» **The request**
In the data, extract each line that holds the string "scene".

» **Collected material**
/---

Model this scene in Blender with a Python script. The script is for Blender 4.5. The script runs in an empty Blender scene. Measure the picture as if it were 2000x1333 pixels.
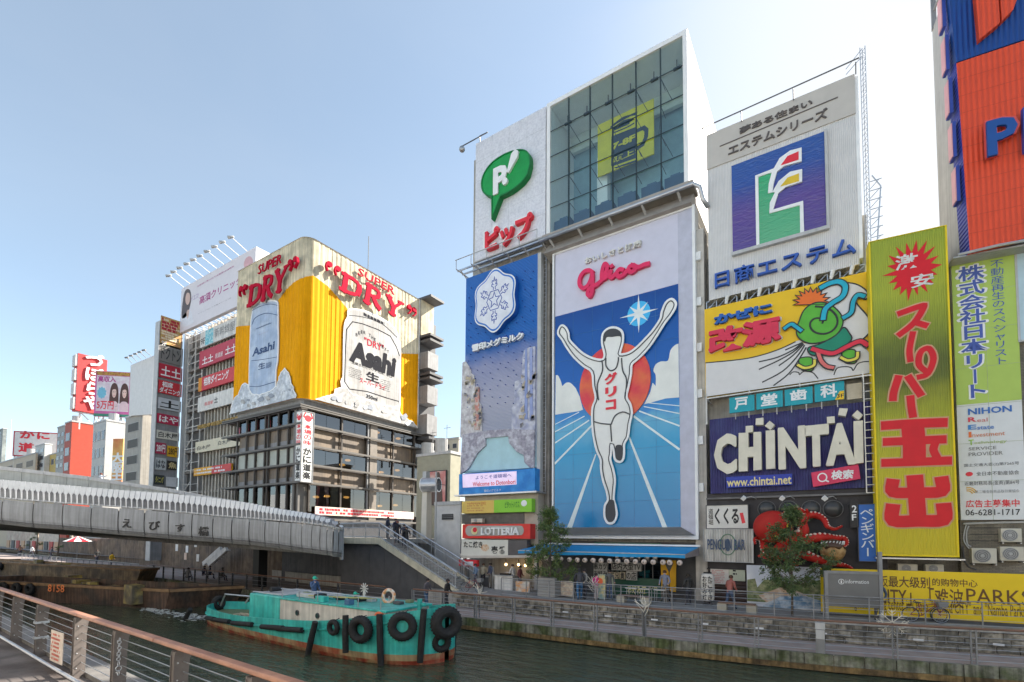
import bpy,bmesh,math,random
from mathutils import Vector,Matrix,noise
from mathutils.geometry import tessellate_polygon
R_=math.radians
SC=bpy.context.scene
COL=SC.collection
random.seed(7)
CAMZ=5.3
FPX,PX,PY=957.0,1000.0,1000.0
_yaw,_pit,_rol=R_(33.03),R_(2.86),R_(0.395)
_f=Vector((-math.sin(_yaw)*math.cos(_pit),math.cos(_yaw)*math.cos(_pit),math.sin(_pit)))
_r=Vector((math.cos(_yaw),math.sin(_yaw),0))
_u=_r.cross(_f)
_r2=math.cos(_rol)*_r+math.sin(_rol)*_u
_u2=-math.sin(_rol)*_r+math.cos(_rol)*_u
CAMP=Vector((0,0,CAMZ))
cam_d=bpy.data.cameras.new('camera');cam=bpy.data.objects.new('camera',cam_d);COL.objects.link(cam)
cam_d.sensor_width=36;cam_d.lens=FPX/2000*36
cam_d.shift_x=0.0;cam_d.shift_y=(PY-666.5)/2000
cam_d.clip_start=0.1;cam_d.clip_end=3000
cam.matrix_world=Matrix(((_r2.x,_u2.x,-_f.x,0),(_r2.y,_u2.y,-_f.y,0),(_r2.z,_u2.z,-_f.z,CAMZ),(0,0,0,1)))
SC.camera=cam
SUN_EL,SUN_AZ=R_(37),R_(30)
w=bpy.data.worlds.new('World');SC.world=w;w.use_nodes=True
nt=w.node_tree;nt.nodes.clear()
def wn(t,**k):
    n=nt.nodes.new(t)
    for a,b in k.items():setattr(n,a,b)
    return n
sky=wn('ShaderNodeTexSky',sky_type='NISHITA',sun_disc=False)
sky.sun_elevation=SUN_EL;sky.sun_rotation=SUN_AZ
sky.altitude=0;sky.air_density=0.9;sky.dust_density=0.7;sky.ozone_density=0.8
bg=wn('ShaderNodeBackground');bg.inputs['Strength'].default_value=0.070
out=wn('ShaderNodeOutputWorld')
tc=wn('ShaderNodeTexCoord')
mp=wn('ShaderNodeMapping');mp.inputs['Scale'].default_value=(1.0,1.6,3.2);mp.inputs['Rotation'].default_value=(0.2,0.1,0.6)
nz=wn('ShaderNodeTexNoise');nz.inputs['Scale'].default_value=1.7;nz.inputs['Detail'].default_value=7;nz.inputs['Roughness'].default_value=0.52;nz.inputs['Distortion'].default_value=0.35
dt=wn('ShaderNodeVectorMath',operation='DOT_PRODUCT')
sd=Vector((math.sin(SUN_AZ)*math.cos(SUN_EL),math.cos(SUN_AZ)*math.cos(SUN_EL),math.sin(SUN_EL)))
dt.inputs[1].default_value=sd
mr=wn('ShaderNodeMapRange',interpolation_type='SMOOTHSTEP')
mr.inputs['From Min'].default_value=0.72;mr.inputs['From Max'].default_value=0.99;mr.inputs['To Min'].default_value=0.0;mr.inputs['To Max'].default_value=1.0
mr2=wn('ShaderNodeMapRange');mr2.inputs['From Min'].default_value=0.36;mr2.inputs['From Max'].default_value=0.62
ad=wn('ShaderNodeMath',operation='MULTIPLY_ADD');ad.inputs[1].default_value=0.55;ad.use_clamp=True
mu=wn('ShaderNodeMath',operation='MULTIPLY',use_clamp=True)
L=nt.links.new
L(tc.outputs['Generated'],mp.inputs[0]);L(mp.outputs[0],nz.inputs['Vector'])
L(tc.outputs['Generated'],dt.inputs[0]);L(dt.outputs['Value'],mr.inputs['Value']);L(nz.outputs['Fac'],mr2.inputs['Value'])
L(mr2.outputs[0],ad.inputs[0]);L(mr.outputs[0],ad.inputs[2])
md=wn('ShaderNodeMath',operation='MULTIPLY',use_clamp=True);L(mr.outputs[0],md.inputs[0]);L(ad.outputs[0],md.inputs[1])
hz=wn('ShaderNodeMath',operation='MULTIPLY_ADD',use_clamp=True);hz.inputs[1].default_value=0.80;hz.inputs[2].default_value=0.14
L(md.outputs[0],hz.inputs[0]);h2=wn('ShaderNodeMath',operation='MULTIPLY_ADD',use_clamp=True);h2.inputs[1].default_value=0.05;L(mr2.outputs[0],h2.inputs[0]);L(hz.outputs[0],h2.inputs[2])
mx=wn('ShaderNodeMix',data_type='RGBA');mx.inputs['B'].default_value=(3.5,3.62,3.7,1)
L(h2.outputs[0],mx.inputs['Factor']);hs=wn('ShaderNodeHueSaturation');hs.inputs['Hue'].default_value=0.487;hs.inputs['Saturation'].default_value=0.9;L(sky.outputs[0],hs.inputs['Color']);L(hs.outputs[0],mx.inputs['A']);L(mx.outputs['Result'],bg.inputs['Color']);L(bg.outputs[0],out.inputs[0])
sun_d=bpy.data.lights.new('sun','SUN');sun_d.energy=3.4;sun_d.angle=R_(0.55);sun_d.color=(1.0,0.93,0.82)
sun=bpy.data.objects.new('sun',sun_d);COL.objects.link(sun)
sun.rotation_euler=sd.to_track_quat('Z','Y').to_euler()
SC.view_settings.view_transform='Standard';SC.view_settings.look='None';SC.view_settings.gamma=1
SC.view_settings.exposure=2.0;SC.view_settings.use_curve_mapping=False
SC.render.engine='CYCLES';SC.cycles.use_denoising=True;SC.cycles.max_bounces=7;SC.cycles.diffuse_bounces=3
SC.cycles.transparent_max_bounces=10;SC.cycles.caustics_reflective=False;SC.cycles.caustics_refractive=False
def lin(c):
    c=c/255
    return c/12.92 if c<=0.04045 else((c+0.055)/1.055)**2.4
def hx(r,g,b,k=1.0):return tuple(min(0.85,lin(v)*k)for v in(r,g,b))
_M={}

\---

» **Output for this exercise**
Model this scene in Blender with a Python script. The script is for Blender 4.5. The script runs in an empty Blender scene. Measure the picture as if it were 2000x1333 pixels.
SC=bpy.context.scene